小泉)もはや経済制裁さえ核の脅しで抑止しようとする状態になっているわけで、非常に危険な動きだと思いますし、同時に、ロシアの対抗手段が限られているということでもあるのだと思います。

飯田)なるほど。

小泉)つまり、経済制裁に有効な経済制裁で対抗しきれないということですよね。では「本当に核を使うのか」ということに関しては、やはり排除はできないと思います。

飯田)排除できない。

小泉)例えば本当にロシアにとって、いまの経済制裁が受け入れ難いものだとすれば、ある段階で、無人地帯や海の上など、死者が出ないような形で1発だけデモンストレーションを行うことはあり得ると思います。

アメリカもロシアに対抗するために小規模な核弾頭を完備 ~再報復になり、エスカレーションする可能性も

小泉)2018年にアメリカが出した核態勢見直しは、トランプ政権が出した核戦略文書です。このシナリオを非常に懸念しています。このなかで、アメリカもあえて出力を抑えた核弾頭を開発しておいて、ロシアがもしこういうことをした場合は、同じように被害が出ない形で1発だけ撃ち返すということを言っているわけです。

飯田)アメリカも。

小泉)いわゆる核戦争ではないかも知れませんが、米露が核の応酬をする可能性が出て来るわけなので、経済制裁に対して「核で」と言うのは、あまりにも危険な振る舞いではないかと思います。

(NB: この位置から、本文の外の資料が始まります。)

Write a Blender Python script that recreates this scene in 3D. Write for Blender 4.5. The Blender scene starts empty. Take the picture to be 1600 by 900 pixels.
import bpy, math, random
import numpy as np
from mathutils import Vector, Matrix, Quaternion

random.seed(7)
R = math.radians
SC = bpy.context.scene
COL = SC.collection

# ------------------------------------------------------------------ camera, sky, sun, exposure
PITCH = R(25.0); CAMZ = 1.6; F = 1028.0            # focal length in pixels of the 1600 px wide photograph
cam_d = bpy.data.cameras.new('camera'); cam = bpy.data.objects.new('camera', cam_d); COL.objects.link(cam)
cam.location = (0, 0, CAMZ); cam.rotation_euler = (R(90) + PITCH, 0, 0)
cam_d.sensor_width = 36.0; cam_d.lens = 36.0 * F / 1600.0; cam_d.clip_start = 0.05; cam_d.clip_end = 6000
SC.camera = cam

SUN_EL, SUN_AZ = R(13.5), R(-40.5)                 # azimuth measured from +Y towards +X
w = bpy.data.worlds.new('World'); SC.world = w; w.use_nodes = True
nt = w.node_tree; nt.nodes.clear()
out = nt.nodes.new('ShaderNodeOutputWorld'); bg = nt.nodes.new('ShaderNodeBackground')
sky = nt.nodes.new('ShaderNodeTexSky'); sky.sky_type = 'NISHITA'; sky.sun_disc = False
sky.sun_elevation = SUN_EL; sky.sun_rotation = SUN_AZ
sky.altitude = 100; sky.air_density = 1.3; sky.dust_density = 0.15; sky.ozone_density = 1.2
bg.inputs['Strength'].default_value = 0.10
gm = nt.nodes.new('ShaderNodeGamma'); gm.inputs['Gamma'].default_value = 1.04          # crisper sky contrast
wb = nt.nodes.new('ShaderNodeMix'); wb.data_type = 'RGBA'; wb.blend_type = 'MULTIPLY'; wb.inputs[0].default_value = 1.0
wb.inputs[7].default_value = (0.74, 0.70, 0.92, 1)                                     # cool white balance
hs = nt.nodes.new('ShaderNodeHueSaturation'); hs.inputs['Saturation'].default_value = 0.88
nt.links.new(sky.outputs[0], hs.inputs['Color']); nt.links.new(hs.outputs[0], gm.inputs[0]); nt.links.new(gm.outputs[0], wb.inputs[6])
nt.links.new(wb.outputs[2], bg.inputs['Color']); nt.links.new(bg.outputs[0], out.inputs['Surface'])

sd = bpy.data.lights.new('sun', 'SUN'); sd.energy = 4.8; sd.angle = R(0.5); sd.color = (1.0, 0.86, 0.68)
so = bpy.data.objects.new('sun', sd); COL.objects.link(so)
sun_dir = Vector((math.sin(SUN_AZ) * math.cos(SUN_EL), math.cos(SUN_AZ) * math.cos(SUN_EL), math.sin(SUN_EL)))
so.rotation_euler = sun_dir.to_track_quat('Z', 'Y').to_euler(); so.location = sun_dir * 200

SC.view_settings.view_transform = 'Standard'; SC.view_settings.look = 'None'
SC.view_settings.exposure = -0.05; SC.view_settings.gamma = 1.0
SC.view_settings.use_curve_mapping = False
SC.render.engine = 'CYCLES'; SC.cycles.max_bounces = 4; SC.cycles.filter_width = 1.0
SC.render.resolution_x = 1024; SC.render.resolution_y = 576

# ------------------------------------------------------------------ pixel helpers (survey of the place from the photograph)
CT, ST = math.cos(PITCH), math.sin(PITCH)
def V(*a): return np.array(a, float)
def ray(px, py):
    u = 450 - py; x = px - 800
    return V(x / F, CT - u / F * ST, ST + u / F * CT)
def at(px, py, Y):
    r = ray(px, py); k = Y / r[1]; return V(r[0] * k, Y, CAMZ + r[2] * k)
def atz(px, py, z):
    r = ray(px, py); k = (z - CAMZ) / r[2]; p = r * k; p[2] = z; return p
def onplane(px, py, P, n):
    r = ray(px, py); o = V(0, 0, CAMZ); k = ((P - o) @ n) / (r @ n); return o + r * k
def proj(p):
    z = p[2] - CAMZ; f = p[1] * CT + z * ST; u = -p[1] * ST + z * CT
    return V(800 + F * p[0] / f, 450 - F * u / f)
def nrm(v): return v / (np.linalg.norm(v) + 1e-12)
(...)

飯田)2018年の核態勢見直しに書かれていたところで、報復は必ずしないとエスカレーションするから、しなくてはいけないけれど、過大なものを使ってしまうと、それに対しての再報復になってしまう。アメリカも実際に低出力の核弾頭をつくっているのですか?

小泉)そうですね。一応は実戦配備しています。「全面核戦争になりたくない」という意識は米露で一致しているのですが、クラウゼヴィッツが『戦争論』のなかで言っているように、「必ず暴力は相手を倒すために必要十分な規模だと思って始める。しかし必ずエスカレーションが進んで行って、絶対的な暴力になってしまう可能性を孕んでいるのだ」ということです。これは米露の核の応酬と同じことだと思うので、簡単に弄んでいい問題ではないのだと思います。